Tesla sinks after Elon Musk says the company will stay public

  • Tesla will remain publicly traded, CEO Elon Musk announced over the weekend.

  • Shares slid as much as 5% ahead of Monday's opening bell, and are set to open down about 2%.

  • The decision will allow the company to focus on Model 3 production and profitability, Musk said.

  • Follow Tesla's stock price in real-time here.

After 16 days of uncertainty, Tesla CEO Elon Musk announced late Friday that the electric-car maker would remain public.

Shares of Tesla fell as much as 5% over the weekend, but were clawing their way back Monday morning, pointing to an opening price of roughly $314, down roughly 2% from Friday.

In a blog post on Tesla's website, Musk explained that while "there is more than enough funding" to take the company private, investors overwhelmingly encouraged him to keep Tesla public. One major investor had even argued the stock could reach $4,000 per share in its pleading with the billionaire.

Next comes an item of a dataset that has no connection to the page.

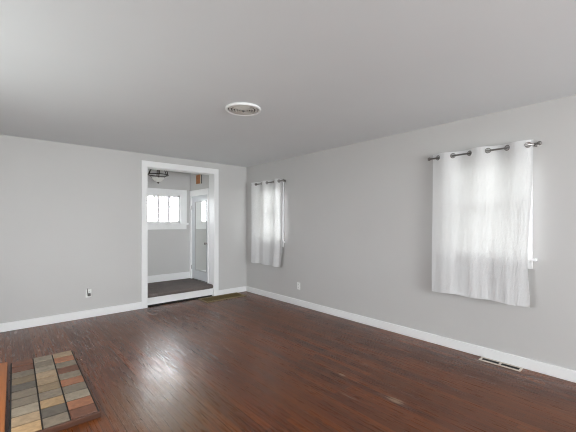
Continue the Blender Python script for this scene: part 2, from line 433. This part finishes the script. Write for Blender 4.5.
bm = B(); box(bm, hx[0]-.005, hx[3]+.008, hy0-.020, hy0-.001, 0, .038, .003); obj('front_edging', bm, edge_wood, hearth)
bm = B(); box(bm, hx[3]+.005, hx[3]+.012, hy0, hy1, 0, .034, .002); obj('side_edging', bm, edge_wood, hearth)
bm = B(); box(bm, -.36, 0, -.78, .78, 0, .035, .004)
o = obj('wood_board', bm, orange_wood); o.location = (.048, 3.31, 0); o.rotation_euler = (0, 0, math.radians(-1.6))
tag(o, 'flat orange-brown wooden board on the floor along the left side of the tiled hearth', 'board')

# ------------------------------------------------------------------ curtains and rods
RZ = 2.06; RX = 3.60
def interp(f, k):
    for (a, p), (b_, q) in zip(k, k[1:]):
        if f <= b_: return p + (q-p)*(f-a)/(b_-a)
    return k[-1][1]
def curtain(name, rings, y_far, y_near, front_first, label, near_edge, seed, amp_low):
    """rings: grommet y's from far to near; cloth weaves over and under the rod between them"""
    rnd = random.Random(seed)
    t = thing(name, (RX, (y_far+y_near)/2, .6), label, 'curtain', 'white grommet curtains')
    cy = (y_far+y_near)/2
    knots = [y_far] + list(rings) + [y_near]
    def wave(y):
        for i in range(len(knots)-1):
            a, c = knots[i], knots[i+1]
            if y <= a + 1e-9 and y >= c - 1e-9:
                u = (a-y)/(a-c)
                first, last = (i == 0), (i == len(knots)-2)
                s = 1 if ((i % 2 == 0) == front_first) else -1
                if first: v = math.cos(u*PI/2) * .75
                elif last: v = math.sin(u*PI/2) * .75
                else: v = math.sin(u*PI)
                return -s*v           # minus x = into the room
        return 0
    ph = [rnd.uniform(0, 6.28) for _ in range(6)]
    bm = B(); nu, nv = 150, 96; z1, z0 = RZ+.042, .60
    grid = []
    for j in range(nv+1):
        f = j/nv; z = z1 + (z0-z1)*f; row = []
        for i in range(nu+1):
            u = i/nu; y = y_far + (y_near-y_far)*u
            amp = .016*(1-f)**3 + amp_low
            xo = amp*wave(y)
            xo += f*(.006*math.sin(9*u+ph[0]+1.5*f) + .004*math.sin(21*u+ph[1]-2*f) + .0016*math.sin(55*u+ph[2]+3*f))
            yy = y + near_edge(f)*u**3 + .008*f*math.sin(5*f+ph[3])*(1-u)
            zz = z + .004*math.sin(16*u+ph[4])*(f) - .012*f*u*u
            if f == 0: zz += .003*math.sin(14*u+ph[5])
            row.append(bm.verts.new((xo - .010*min(1, f*3), yy-cy, zz-.6)))
        grid.append(row)
    for j in range(nv):
        for i in range(nu):
            q = (grid[j][i], grid[j][i+1], grid[j+1][i+1], grid[j+1][i])
            c = sum((v.co for v in q), Vector())/4
            if any(math.hypot((c.y+cy-r)*1.25, c.z+.6-RZ) < .020 for r in rings): continue
            bm.faces.new(q)
    # hem: doubled strip along the bottom
    obj('fabric', bm, cloth_m, t, True, recalc=False)
    bm = B(); hrow = [v for v in range(nu+1)]
    prev = None
    pts = []
    fab = t.children[0].data
    for i in range(nu+1):
        a = fab.vertices[nv*(nu+1)+i].co; c = fab.vertices[(nv-2)*(nu+1)+i].co
        pts.append((a.copy(), c.copy()))
    for a, c in pts:
        q = [bm.verts.new(a+Vector((-.002, 0, -.001))), bm.verts.new(c+Vector((-.002, 0, 0)))]
        if prev: bm.faces.new((prev[0], q[0], q[1], prev[1]))
        prev = q
    obj('hem', bm, cloth_m, t, True, recalc=False)
    for r in rings:
        e = .004; sl = (wave(r-e)-wave(r+e))/(2*e)*(.020+amp_low)     # dx/d(-y)
        ang = math.atan(sl)
        mat = Matrix.Rotation(ang, 3, 'Z') @ Matrix.Rotation(PI/2, 3, 'Y')
        bm = B(); torus(bm, .0228, .0046, (0, 0, 0), mat, 28, 8)
        g = obj('grommet', bm, steel_m, t, True); g.location = (0, r-cy, RZ-.6)
    return t
curtain('curtain', [1.597, 1.440, 1.278, 1.109, .949, .785], 1.658, .748, False,
        'wide white curtain on the right wall nearest the camera, above the floor register',
        lambda f: interp(f, [(0, 0), (.2, .003), (.4, .014), (.65, .036), (.8, .036), (.93, .020), (1, .020)]), 3, .003)
curtain('curtain', [4.968, 4.800, 4.635, 4.437, 4.301, 4.195], 5.085, 4.165, True,
        'white curtain in the far corner next to the doorway wall, with deep vertical folds',
        lambda f: interp(f, [(0, 0), (.7, .018), (1, .08)]), 11, .014)
def rod(y0, y1, label):
    t = thing('curtain_rod', (RX, (y0+y1)/2, RZ), label, 'curtain rod', 'thin metal curtain rods'); h = abs(y1-y0)/2
    bm = B(); tube(bm, (0, -h, 0), (0, h, 0), .0085, n=14); obj('pole', bm, steel_m, t, True)
    for s in (-1, 1):
        bm = B(); lathe(bm, [(0, -.006), (.010, -.006), (.011, 0), (.008, .006), (.014, .012), (.019, .022), (.019, .03), (.013, .040), (0, .044)],
                        (0, s*h, 0), 20, Matrix.Rotation(-s*PI/2, 3, 'X')); obj('finial', bm, steel_m, t, True)
        bm = B(); tube(bm, (0, s*(h-.012), -.0), (XR-RX, s*(h-.012), 0), .005, n=10)
        lathe(bm, [(0, 0), (.016, 0), (.016, -.005), (0, -.006)], (XR-RX, s*(h-.012), 0), 20, Matrix.Rotation(PI/2, 3, 'Y'))
        obj('bracket', bm, steel_m, t, True)
rod(.728, 1.668, 'brushed metal curtain rod of the nearer window, round knobs showing at both ends')
rod(4.205, 5.07, 'metal curtain rod of the far corner window, glimpsed between its grommets')

# ------------------------------------------------------------------ ceiling fixture of the room
cf = thing('ceiling_fixture', (1.75, 2.62, HC), 'round white-rimmed fixture with concentric rings on the middle of the ceiling', 'ceiling fixture')
bm = B(); lathe(bm, [(.138, 0), (.165, 0), (.169, -.008), (.168, -.018), (.160, -.022), (.149, -.020), (.146, -.012), (.144, 0)], n=64); obj('rim', bm, trim_m, cf, True)
groove_m = M('groove_shade', (.07, .063, .057), .6); medal_m = M('pressed_glass', (.58, .55, .51), .35)  # disc colour darkened to paint the shade in the gaps between rings
bm = B(); lathe(bm, [(.146, -.003), (.143, -.006), (.12, -.010), (0, -.014)], n=64); obj('back_disc', bm, groove_m, cf, True)
for k, (ra, rb, zz) in enumerate(((.136, .114, -.016), (.104, .088, -.018), (.079, .064, -.019), (.055, .043, -.020), (.034, .022, -.021))):
    bm = B(); rm = (ra+rb)/2
    lathe(bm, [(ra, zz+.010), (ra, zz+.004), (rm+.004, zz-.004), (rm-.004, zz-.004), (rb, zz+.004), (rb, zz+.010)], n=64); obj('pressed_ring', bm, medal_m, cf, True)
bm = B(); lathe(bm, [(0, -.012), (.013, -.012), (.013, -.028), (.008, -.032), (.006, -.036), (0, -.037)], n=24); obj('centre_knob', bm, steel_m, cf, True)

# ------------------------------------------------------------------ hall pendant
hp = thing('hall_light', (2.155, 5.95, HC), 'dark metal ceiling light with a white glass bowl hanging in the hall above the window', 'ceiling light')
bm = B(); lathe(bm, [(0, 0), (.065, 0), (.063, -.015), (.03, -.03), (0, -.032)], n=32); obj('canopy', bm, bronze_m, hp, True)
bm = B(); tube(bm, (0, 0, -.03), (0, 0, -.385), .007, n=12); obj('stem', bm, bronze_m, hp, True)
bm = B(); torus(bm, .172, .009, (0, 0, -.235), None, 48, 8); obj('ring', bm, bronze_m, hp, True)
for k in range(6):
    a = 2*PI*k/6 + .3
    pts = []
    for q in range(11):
        u = q/10; r = .012 + (.172-.012)*math.sin(u*PI/2); z = -.085 - .15*(1-math.cos(u*PI/2))
        pts.append((r*math.cos(a), r*math.sin(a), z))
    bm = B(); path_tube(bm, pts, .0075); obj('rib', bm, bronze_m, hp, True)
for k in range(3):
    a = 2*PI*k/3 + .3
    bm = B(); tube(bm, (.167*math.cos(a), .167*math.sin(a), -.235), (.100*math.cos(a), .100*math.sin(a), -.300), .003, n=8); obj('bowl_hook', bm, bronze_m, hp)
bm = B(); lathe(bm, [(.104, -.292), (.100, -.300), (.085, -.325), (.055, -.350), (.02, -.364), (0, -.366), (0, -.360), (.052, -.345), (.08, -.321), (.094, -.300), (.098, -.292), (.104, -.292)], n=40)
obj('glass_bowl', bm, frost_m, hp, True)
bm = B(); lathe(bm, [(0, -.362), (.018, -.364), (.02, -.372), (.009, -.380), (.011, -.388), (0, -.396)], n=20); obj('finial', bm, bronze_m, hp, True)

# ------------------------------------------------------------------ wooden door chime box
ch = thing('door_chime', (JR+.004, 5.945, 2.19), 'small orange wooden box mounted on the hall wall above the mirrored door', 'door chime')
bm = B(); box(bm, -.038, 0, -.074, .074, -.082, .082, .003); obj('box', bm, cream_m, ch)
bm = B(); box(bm, -.046, -.036, -.078, .078, -.086, .086, .003); obj('wooden_front', bm, box_wood, ch)
bm = B(); box(bm, -.018, -.002, -.0755, -.073, -.084, .084, .0005); obj('dark_side_strip', bm, dark_m, ch)

# ------------------------------------------------------------------ outlets
def outlet(loc, rz, label):
    t = thing('wall_outlet', loc, label, 'outlet', 'white wall outlets'); t.rotation_euler = (0, 0, rz)   # local -y faces the room
    bm = B(); box(bm, -.036, .036, -.006, 0, -.058, .058, .003); obj('cover_plate', bm, plastic_m, t)
    for s in (-1, 1):
        bm = B(); box(bm, -.017, .017, -.008, -.005, s*.024-.014, s*.024+.014, .002); r = obj('receptacle', bm, plastic_m, t)
        bm = B()
        for dx in (-.007, .007): box(bm, dx-.0015, dx+.0015, -.0086, -.0075, s*.024-.004, s*.024+.006)
        obj('slots', bm, dark_m, r)
    bm = B(); lathe(bm, [(0, .0085), (.003, .008), (.0035, .006)], n=12, mat=Matrix.Rotation(PI/2, 3, 'X')); obj('screw', bm, steel_m, t)
    return t
outlet((.968, YB, .345), 0, 'white wall outlet on the left wall with a dark plug in it')
outlet((XR, 3.885, .318), -PI/2, 'white wall outlet on the right wall between the two curtains')
plug_m = M('grey_plug', (.10, .09, .085), .5)
pl = thing('plug', (.968, YB-.008, .345), 'small dark plug stuck in the outlet on the left wall', 'plug')
bm = B(); box(bm, -.014, .020, -.034, 0, -.036, .002, .004); obj('body', bm, plug_m, pl)
bm = B(); path_tube(bm, [(-.012, -.014, -.01), (-.016, -.016, .015), (-.018, -.012, .05), (-.017, -.006, .07)], .0045); obj('cord_stub', bm, plug_m, pl, True)

# ------------------------------------------------------------------ floor registers
def register(name, loc, lx, ly, label, frame_m, slat_m, nx, ny, rim, hz):
    t = thing(name, loc, label, 'floor register')
    bm = B(); hx_, hy_ = lx/2, ly/2
    for q in ((-hx_, hx_, -hy_, -hy_+rim), (-hx_, hx_, hy_-rim, hy_), (-hx_, -hx_+rim, -hy_+rim, hy_-rim), (hx_-rim, hx_, -hy_+rim, hy_-rim)):
        box(bm, *q, 0, hz+.003, .0015)
    obj('frame', bm, frame_m, t)
    bm = B(); box(bm, -hx_+rim, hx_-rim, -hy_+rim, hy_-rim, 0.0003, .0018); obj('duct_opening', bm, dark_m, t)
    bm = B()
    ix, iy = hx_-rim, hy_-rim
    for k in range(1, nx): x = -ix + 2*ix*k/nx; box(bm, x-.0022, x+.0022, -iy, iy, .001, hz+.001)
    for k in range(1, ny): y = -iy + 2*iy*k/ny; box(bm, -ix, ix, y-.0022, y+.0022, .001, hz+.0005)
    obj('louvres', bm, slat_m, t)
    return t
rg = register('floor_register', (3.600, 1.005, 0), .098, .345, 'small cream floor register with dark slots by the right wall below the nearer curtain', cream_m, dark_m, 3, 2, .017, .005)
bm = B(); box(bm, -.032, .032, -.009, .009, .001, .007, .001); obj('middle_bar', bm, cream_m, rg)
register('floor_register', (3.03, 5.195, 0), .80, .325, 'large brass floor grille in front of the landing by the back corner', tan_m, brass_m, 20, 6, .028, .011)

# ------------------------------------------------------------------ tree outside the hall window
tr = thing('tree', (3.3, 13.2, -.5), 'pale bare-branched tree outside the hall window, washed out by daylight', 'tree')
bm = B(); path_tube(bm, [(0, 0, 0), (.05, 0, 1.2), (-.02, .05, 2.4), (.1, .05, 4.2)], .11, 10); obj('trunk', bm, bark_m, tr, True)
rnd = random.Random(5); bm = B(); lf = B()
for k in range(16):
    z = 2.2 + rnd.random()*1.2; a = rnd.uniform(-.7, .7) if k % 3 else rnd.uniform(2.4, 3.8); l = rnd.uniform(1.0, 2.4)
    p = [Vector((0, 0, z))]
    for q in range(6): p.append(p[-1] + Vector((math.cos(a)*l/6, math.sin(a)*l/6, rnd.uniform(-.03, .14))))
    path_tube(bm, p, .014, 6)
    for q in p[2:]:
        for _ in range(3):
            c = q + Vector((rnd.uniform(-.18, .18), rnd.uniform(-.18, .18), rnd.uniform(-.12, .16)))
            u = Vector((rnd.uniform(-1, 1), rnd.uniform(-1, 1), rnd.uniform(-1, 1))).normalized()*.08; v = u.orthogonal()*.6
            lf.faces.new([lf.verts.new(c+u), lf.verts.new(c+v), lf.verts.new(c-u), lf.verts.new(c-v)])
obj('branches', bm, bark_m, tr); f_ = obj('foliage', lf, leaf_m, tr, recalc=False); f_['kind'] = 'stuff'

"It’s apparent that most of Tesla’s existing shareholders believe we are better off as a public company," Musk wrote.

"Additionally, a number of institutional shareholders have explained that they have internal compliance issues that limit how much they can invest in a private company. There is also no proven path for most retail investors to own shares if we were private. Although the majority of shareholders I spoke to said they would remain with Tesla if we went private, the sentiment, in a nutshell, was 'please don't do this.'"

Musk said the decision will allow focus to remain on ramping production of Tesla's newest car, the Model 3 sedan.

"I knew the process of going private would be challenging, but it’s clear that it would be even more time-consuming and distracting than initially anticipated," Musk said.

"This is a problem because we absolutely must stay focused on ramping Model 3 and becoming profitable. We will not achieve our mission of advancing sustainable energy unless we are also financially sustainable."

Musk's initial announcement via twitter on August 7 was met with exuberance among investors and traders, with the stock careening to a near-record high of $389 per share. But reports of an investigation and subpoena from the Securities and Exchange Commission,the US' top stock regulator, and a slew of class action lawsuits by investors, quickly brought share prices back below $300.

Over the course of two weeks, Musk said he enlisted the advice of Goldman Sachs, Silver Lake, and Morgan Stanley. Analysts at Goldman Sachs and Morgan Stanley were forced to restrict coverage on Tesla, but the latter has already announced it has reinstated coverage with a $291 target price.

Wall Street now has an average price target of $329 for Tesla, according to an analyst poll by Bloomberg, with many warning shares could be in for a wild ride in the coming trading sessions.

"We expect shares to be under pressure in the near term as investors question the go-private process and the outcome of staying public," Ben Kallo, an analyst at Baird, told clients Monday, per Bloomberg. However, Kallo says shares could hit $400 and has a buy rating on the stock.

The reversal could also hurt Musk's credibility, RBC Capital Markets warned. The "whole episode was not planned or fully thought out," analyst Joseph Spak said. He has a $315 price target for the stock, according to Bloomberg,

Shares are set to open near $315 Monday — 33% below Musk's $420 target price to take shares private.